*Goal:* Restate each entry word for word, leaving nothing out.

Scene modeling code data
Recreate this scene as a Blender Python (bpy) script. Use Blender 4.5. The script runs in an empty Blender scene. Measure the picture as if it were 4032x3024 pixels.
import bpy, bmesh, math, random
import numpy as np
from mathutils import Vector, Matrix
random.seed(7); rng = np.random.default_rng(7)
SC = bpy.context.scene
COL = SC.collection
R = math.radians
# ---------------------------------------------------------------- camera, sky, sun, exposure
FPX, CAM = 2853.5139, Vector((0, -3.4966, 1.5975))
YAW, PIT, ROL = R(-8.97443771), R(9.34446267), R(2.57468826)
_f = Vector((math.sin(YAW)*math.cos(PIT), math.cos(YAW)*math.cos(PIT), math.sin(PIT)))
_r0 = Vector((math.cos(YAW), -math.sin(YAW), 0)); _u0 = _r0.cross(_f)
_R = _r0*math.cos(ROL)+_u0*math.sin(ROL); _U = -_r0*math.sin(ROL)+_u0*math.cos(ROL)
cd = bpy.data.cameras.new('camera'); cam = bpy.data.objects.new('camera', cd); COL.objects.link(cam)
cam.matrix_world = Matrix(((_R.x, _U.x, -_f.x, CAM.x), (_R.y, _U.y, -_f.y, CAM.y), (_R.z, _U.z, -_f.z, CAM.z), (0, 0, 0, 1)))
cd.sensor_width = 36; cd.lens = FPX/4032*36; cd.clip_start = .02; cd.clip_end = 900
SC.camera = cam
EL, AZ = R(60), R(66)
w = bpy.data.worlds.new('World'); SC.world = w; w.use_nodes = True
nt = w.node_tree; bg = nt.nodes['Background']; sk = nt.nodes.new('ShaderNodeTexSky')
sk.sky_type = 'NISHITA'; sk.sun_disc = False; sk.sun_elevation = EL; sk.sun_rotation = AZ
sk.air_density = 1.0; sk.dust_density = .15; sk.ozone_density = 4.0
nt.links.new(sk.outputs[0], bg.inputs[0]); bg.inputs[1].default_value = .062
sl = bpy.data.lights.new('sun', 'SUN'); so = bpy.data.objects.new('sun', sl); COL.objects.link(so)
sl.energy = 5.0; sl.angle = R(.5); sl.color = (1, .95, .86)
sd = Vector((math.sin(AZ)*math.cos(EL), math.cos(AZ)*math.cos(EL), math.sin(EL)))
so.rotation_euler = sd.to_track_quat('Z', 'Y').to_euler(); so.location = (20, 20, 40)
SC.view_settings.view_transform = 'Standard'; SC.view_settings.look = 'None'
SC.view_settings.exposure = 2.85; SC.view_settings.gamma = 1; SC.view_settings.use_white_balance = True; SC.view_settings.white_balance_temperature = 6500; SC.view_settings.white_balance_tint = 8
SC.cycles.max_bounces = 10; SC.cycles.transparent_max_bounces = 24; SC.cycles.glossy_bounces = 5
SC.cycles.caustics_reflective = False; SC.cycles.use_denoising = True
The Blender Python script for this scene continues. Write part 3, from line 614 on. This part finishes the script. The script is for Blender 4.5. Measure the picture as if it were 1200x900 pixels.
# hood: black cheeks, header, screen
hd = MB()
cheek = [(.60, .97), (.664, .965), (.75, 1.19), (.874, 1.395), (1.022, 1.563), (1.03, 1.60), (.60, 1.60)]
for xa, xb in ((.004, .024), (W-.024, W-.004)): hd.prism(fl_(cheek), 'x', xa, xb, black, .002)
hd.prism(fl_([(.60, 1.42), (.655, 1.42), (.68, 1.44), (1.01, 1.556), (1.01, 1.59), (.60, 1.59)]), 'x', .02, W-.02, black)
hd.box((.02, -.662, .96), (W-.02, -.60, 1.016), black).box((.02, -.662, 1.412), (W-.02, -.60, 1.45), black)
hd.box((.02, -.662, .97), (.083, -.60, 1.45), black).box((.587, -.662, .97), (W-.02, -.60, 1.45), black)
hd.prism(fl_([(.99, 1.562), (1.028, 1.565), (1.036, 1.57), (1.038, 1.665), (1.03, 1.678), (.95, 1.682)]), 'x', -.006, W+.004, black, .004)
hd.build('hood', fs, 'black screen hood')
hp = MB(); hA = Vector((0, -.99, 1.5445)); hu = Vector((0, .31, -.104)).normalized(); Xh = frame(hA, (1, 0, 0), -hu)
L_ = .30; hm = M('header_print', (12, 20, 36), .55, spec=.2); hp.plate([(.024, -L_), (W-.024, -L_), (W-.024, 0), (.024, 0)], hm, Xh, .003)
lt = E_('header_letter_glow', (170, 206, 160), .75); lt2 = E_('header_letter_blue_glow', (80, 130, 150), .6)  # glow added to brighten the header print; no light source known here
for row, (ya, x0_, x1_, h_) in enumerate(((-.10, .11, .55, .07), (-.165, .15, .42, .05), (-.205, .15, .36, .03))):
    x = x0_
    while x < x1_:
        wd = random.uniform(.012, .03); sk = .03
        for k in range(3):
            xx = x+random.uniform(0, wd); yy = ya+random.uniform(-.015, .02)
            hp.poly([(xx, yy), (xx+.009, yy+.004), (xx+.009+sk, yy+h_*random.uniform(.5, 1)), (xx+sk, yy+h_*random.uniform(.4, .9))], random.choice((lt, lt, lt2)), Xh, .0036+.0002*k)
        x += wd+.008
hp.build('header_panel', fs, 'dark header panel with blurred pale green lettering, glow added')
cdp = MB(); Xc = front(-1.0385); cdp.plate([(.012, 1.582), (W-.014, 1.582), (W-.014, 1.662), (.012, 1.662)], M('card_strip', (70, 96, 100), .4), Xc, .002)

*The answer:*
Recreate this scene as a Blender Python (bpy) script. Use Blender 4.5. The script runs in an empty Blender scene. Measure the picture as if it were 4032x3024 pixels.
import bpy, bmesh, math, random
import numpy as np
from mathutils import Vector, Matrix
random.seed(7); rng = np.random.default_rng(7)
SC = bpy.context.scene
COL = SC.collection
R = math.radians
# ---------------------------------------------------------------- camera, sky, sun, exposure
FPX, CAM = 2853.5139, Vector((0, -3.4966, 1.5975))
YAW, PIT, ROL = R(-8.97443771), R(9.34446267), R(2.57468826)
_f = Vector((math.sin(YAW)*math.cos(PIT), math.cos(YAW)*math.cos(PIT), math.sin(PIT)))
_r0 = Vector((math.cos(YAW), -math.sin(YAW), 0)); _u0 = _r0.cross(_f)
_R = _r0*math.cos(ROL)+_u0*math.sin(ROL); _U = -_r0*math.sin(ROL)+_u0*math.cos(ROL)
cd = bpy.data.cameras.new('camera'); cam = bpy.data.objects.new('camera', cd); COL.objects.link(cam)
cam.matrix_world = Matrix(((_R.x, _U.x, -_f.x, CAM.x), (_R.y, _U.y, -_f.y, CAM.y), (_R.z, _U.z, -_f.z, CAM.z), (0, 0, 0, 1)))
cd.sensor_width = 36; cd.lens = FPX/4032*36; cd.clip_start = .02; cd.clip_end = 900
SC.camera = cam
EL, AZ = R(60), R(66)
w = bpy.data.worlds.new('World'); SC.world = w; w.use_nodes = True
nt = w.node_tree; bg = nt.nodes['Background']; sk = nt.nodes.new('ShaderNodeTexSky')
sk.sky_type = 'NISHITA'; sk.sun_disc = False; sk.sun_elevation = EL; sk.sun_rotation = AZ
sk.air_density = 1.0; sk.dust_density = .15; sk.ozone_density = 4.0
nt.links.new(sk.outputs[0], bg.inputs[0]); bg.inputs[1].default_value = .062
sl = bpy.data.lights.new('sun', 'SUN'); so = bpy.data.objects.new('sun', sl); COL.objects.link(so)
sl.energy = 5.0; sl.angle = R(.5); sl.color = (1, .95, .86)
sd = Vector((math.sin(AZ)*math.cos(EL), math.cos(AZ)*math.cos(EL), math.sin(EL)))
so.rotation_euler = sd.to_track_quat('Z', 'Y').to_euler(); so.location = (20, 20, 40)
SC.view_settings.view_transform = 'Standard'; SC.view_settings.look = 'None'
SC.view_settings.exposure = 2.85; SC.view_settings.gamma = 1; SC.view_settings.use_white_balance = True; SC.view_settings.white_balance_temperature = 6500; SC.view_settings.white_balance_tint = 8
SC.cycles.max_bounces = 10; SC.cycles.transparent_max_bounces = 24; SC.cycles.glossy_bounces = 5
SC.cycles.caustics_reflective = False; SC.cycles.use_denoising = True
The Blender Python script for this scene continues. Write part 3, from line 614 on. This part finishes the script. The script is for Blender 4.5. Measure the picture as if it were 1200x900 pixels.
# hood: black cheeks, header, screen
hd = MB()
cheek = [(.60, .97), (.664, .965), (.75, 1.19), (.874, 1.395), (1.022, 1.563), (1.03, 1.60), (.60, 1.60)]
for xa, xb in ((.004, .024), (W-.024, W-.004)): hd.prism(fl_(cheek), 'x', xa, xb, black, .002)
hd.prism(fl_([(.60, 1.42), (.655, 1.42), (.68, 1.44), (1.01, 1.556), (1.01, 1.59), (.60, 1.59)]), 'x', .02, W-.02, black)
hd.box((.02, -.662, .96), (W-.02, -.60, 1.016), black).box((.02, -.662, 1.412), (W-.02, -.60, 1.45), black)
hd.box((.02, -.662, .97), (.083, -.60, 1.45), black).box((.587, -.662, .97), (W-.02, -.60, 1.45), black)
hd.prism(fl_([(.99, 1.562), (1.028, 1.565), (1.036, 1.57), (1.038, 1.665), (1.03, 1.678), (.95, 1.682)]), 'x', -.006, W+.004, black, .004)
hd.build('hood', fs, 'black screen hood')
hp = MB(); hA = Vector((0, -.99, 1.5445)); hu = Vector((0, .31, -.104)).normalized(); Xh = frame(hA, (1, 0, 0), -hu)
L_ = .30; hm = M('header_print', (12, 20, 36), .55, spec=.2); hp.plate([(.024, -L_), (W-.024, -L_), (W-.024, 0), (.024, 0)], hm, Xh, .003)
lt = E_('header_letter_glow', (170, 206, 160), .75); lt2 = E_('header_letter_blue_glow', (80, 130, 150), .6)  # glow added to brighten the header print; no light source known here
for row, (ya, x0_, x1_, h_) in enumerate(((-.10, .11, .55, .07), (-.165, .15, .42, .05), (-.205, .15, .36, .03))):
    x = x0_
    while x < x1_:
        wd = random.uniform(.012, .03); sk = .03
        for k in range(3):
            xx = x+random.uniform(0, wd); yy = ya+random.uniform(-.015, .02)
            hp.poly([(xx, yy), (xx+.009, yy+.004), (xx+.009+sk, yy+h_*random.uniform(.5, 1)), (xx+sk, yy+h_*random.uniform(.4, .9))], random.choice((lt, lt, lt2)), Xh, .0036+.0002*k)
        x += wd+.008
hp.build('header_panel', fs, 'dark header panel with blurred pale green lettering, glow added')
cdp = MB(); Xc = front(-1.0385); cdp.plate([(.012, 1.582), (W-.014, 1.582), (W-.014, 1.662), (.012, 1.662)], M('card_strip', (70, 96, 100), .4), Xc, .002)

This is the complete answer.